Anyway, the Badsey bat-fowlers were actually sparrow-trappers. The locals in those days called sparrows 'dicky-spodgers'. They were also known as the 'poor man's pheasants' and were skinned and roasted over an open grate. The old fashioned iron trivet was hung on the bottom bar of the grate with a tin on it to catch the grease. The birds were impaled on a toasting fork and roasted in front of the fire. Popular fare in the autumn being fat from the corn they had stuffed in their gizzards.

The Badsey bat-fowlers carried clap-nets made of strong twine with the mesh too small for the sparrow to get through. The nets were secured to two long ash-poles and then held up against the ivy covered walls of houses and shaken. The disturbed sparrows flew out and were enmeshed in the net and then bagged and sold. The sparrows were destructive for they fouled gutterings, pecked the mortar out of walls, ate the corn in the fields and woke up people before it was light.

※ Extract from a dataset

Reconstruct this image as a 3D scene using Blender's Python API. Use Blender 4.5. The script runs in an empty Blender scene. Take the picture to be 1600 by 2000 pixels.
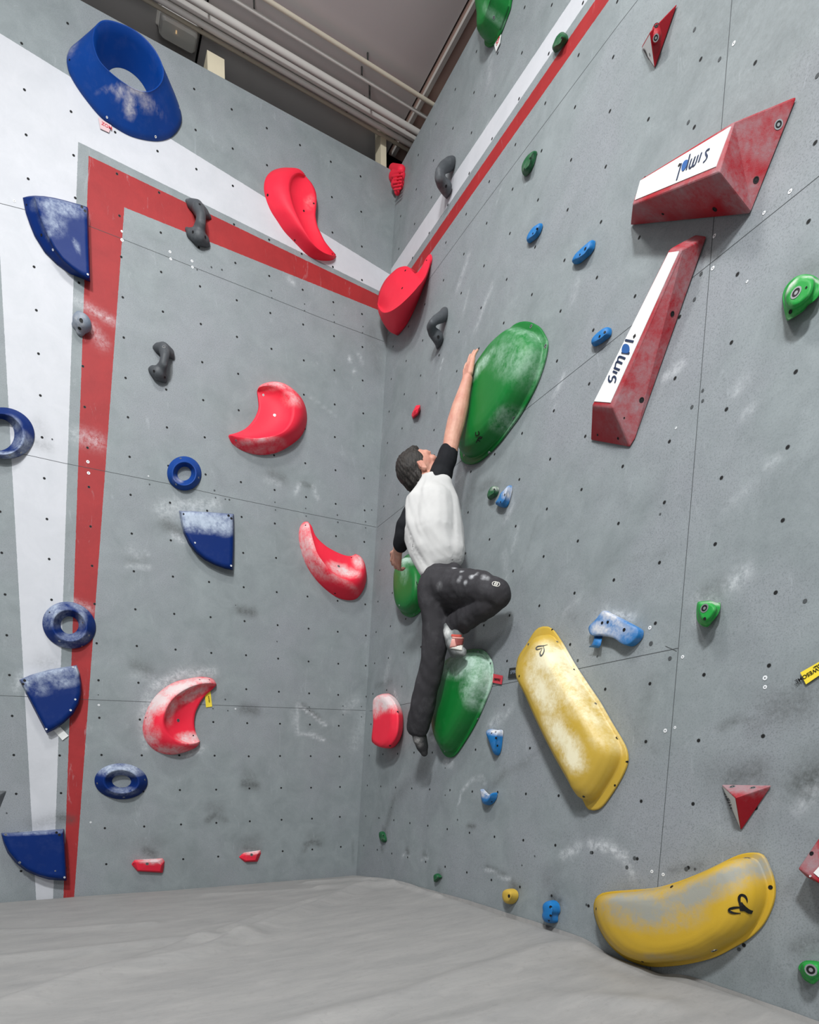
import bpy, bmesh, math, random
import numpy as np
from mathutils import Vector, Matrix, noise
from mathutils.bvhtree import BVHTree
from mathutils.geometry import tessellate_polygon
random.seed(7)
sc = bpy.context.scene
COL = sc.collection

# ------------------------------------------------------------------ camera (rising-front lens, 21 mm)
F, CX, CY = 1181.938, 795.498, 1597.869
W = np.array([[0.8694552562554515, -0.04533030270313203, 0.4919275566855448],
              [-0.4939892736044353, -0.07028950100825773, 0.8666221688900954],
              [-0.0047069027533944655, -0.9964961363220897, -0.08350625941579189]])
CAM = np.array([-1.70385, -3.69780, 0.68])
cam = bpy.data.objects.new('camera', bpy.data.cameras.new('camera'))
COL.objects.link(cam)
cam.data.sensor_fit = 'AUTO'; cam.data.sensor_width = 36
cam.data.lens = F / 2000 * 36
cam.data.shift_x = (800 - CX) / 2000
cam.data.shift_y = (CY - 1000) / 2000
R3 = W @ np.diag([1, -1, -1])
M = Matrix([[*R3[0], CAM[0]], [*R3[1], CAM[1]], [*R3[2], CAM[2]], [0, 0, 0, 1]])
cam.matrix_world = M
cam.data.clip_start = 0.05
sc.camera = cam

# ------------------------------------------------------------------ world + lights + exposure
wd = bpy.data.worlds.new('world'); sc.world = wd; wd.use_nodes = True
wd.node_tree.nodes['Background'].inputs[0].default_value = (0.93, 0.96, 1.0, 1)
wd.node_tree.nodes['Background'].inputs[1].default_value = 0.38
def area(loc, target, size, power, col=(1, 1, 1), sy=None):
    l = bpy.data.lights.new('area_lamp', 'AREA'); l.energy = power; l.color = col
    l.shape = 'RECTANGLE'; l.size = size; l.size_y = sy or size
    o = bpy.data.objects.new('area_lamp', l); COL.objects.link(o); o.location = loc
    o.rotation_euler = (Vector(target) - Vector(loc)).to_track_quat('-Z', 'Y').to_euler()
    return o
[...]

He describes the Badsey bat-fowlers as a tough mob. On their way to Broadway : 'With the ripe-smelling autumn night closing in, up the road they came, a ragged company, singing ribald choruses to the accompaniment of mouth-organs, tin whistles, Jews' harps and comb and paper, shouting out rude remarks to the old grannies who came to their doors to see what all the row was about. The heavily laden boughs of the pear and apple trees overhanging the road were stoned to bring down the fruit, and any labourer plodding his weary way homeward was chivvied and chaffed until he was out of earshot. He grinned to himself, for he had probably done the same when he was a boy, but the old folks in Saintbury, Willersey and Weston Subedge said, 'Drat the Badsey bwoys' as the gang passed through.'

Brian Jennings, Harare, Zimbabwe

Will Dallimore comments: Did you know that locally the sparrow is still known by the name 'spodge' (pronounced spod-gee)?